Once again, Nigeria’s education sector has been thrown into uncertainty as another strike action emerges from the university system. This time, the University of Lagos is already feeling the impact. The question echoing across the country remains simple yet deeply troubling: what kind of leadership is Nigeria truly running?
It is difficult to understand how authorities can approve salary increases for university lecturers and then expect universities themselves to bear the financial responsibility without providing the necessary funding. How can such a policy be announced without a clear financial framework for its implementation? This contradiction reflects the policy inconsistency that continues to cripple Nigeria’s higher education system.
Universities in Nigeria depend heavily on government allocations to sustain their operations. When new financial obligations are introduced without corresponding support, institutions are left struggling under unrealistic expectations. The outcome is almost always predictable: disputes with academic unions, protests, and ultimately strikes that shut down academic activities.

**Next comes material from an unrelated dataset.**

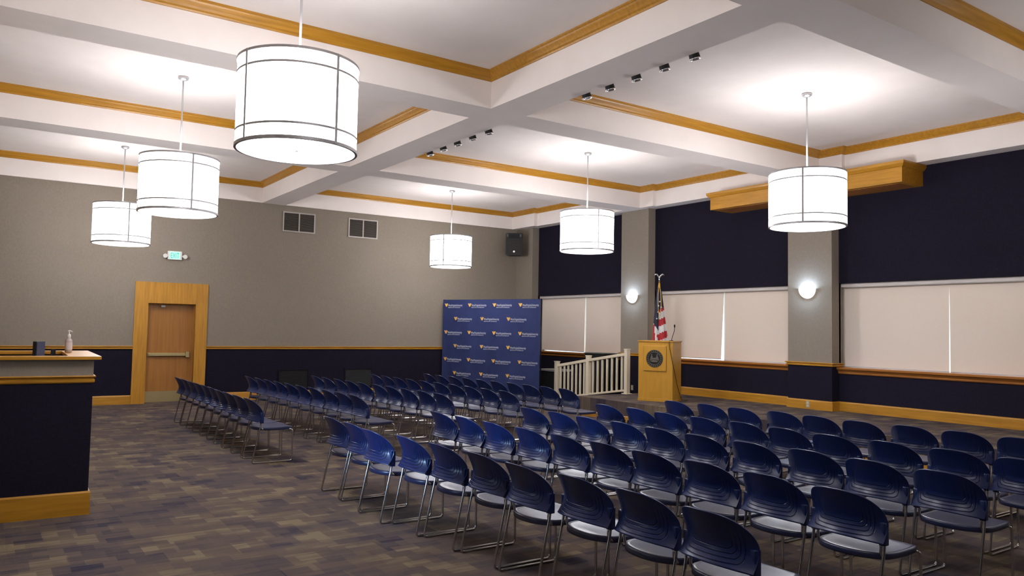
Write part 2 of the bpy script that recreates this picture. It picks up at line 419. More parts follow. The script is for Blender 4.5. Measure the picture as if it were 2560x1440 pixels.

Sadly, the greatest victims of these recurring crises are the students. Their academic calendars are disrupted, their ambitions delayed, and their futures placed in prolonged uncertainty. Degrees that should ordinarily take four or five years to complete often stretch far longer because of repeated disruptions.
This cycle has become a national embarrassment. Every few years, Nigerian universities grind to a halt while government officials and union leaders exchange blame. Agreements are reached with public fanfare, only to be ignored months or years later. Promises are made, yet implementation remains painfully absent.
A country that toys with its education system is, in effect, gambling with its future. Universities are meant to be hubs of innovation, research, and intellectual development. Instead, Nigeria’s institutions of higher learning have become battlegrounds of unresolved disputes and administrative inconsistencies.
True leadership demands foresight, responsibility, and the courage to make decisions that strengthen institutions rather than weaken them. Unfortunately, what Nigerians continue to witness in the management of the education sector reflects the opposite.
If Nigeria genuinely seeks sustainable progress, then education must no longer be treated as an afterthought. Adequate funding, sincere engagement with stakeholders, and consistent policy implementation are not luxuries—they are necessities.
Until leaders begin to treat education as the foundation of national development, strikes like the one currently affecting UNILAG will continue to recur. And each time it happens, the damage goes far beyond the university walls—it affects the nation’s growth, productivity, and global competitiveness.
Nigeria deserves better. Its students deserve better. And the country’s future depends on leaders who understand that a nation that neglects education ultimately mortgages its destiny.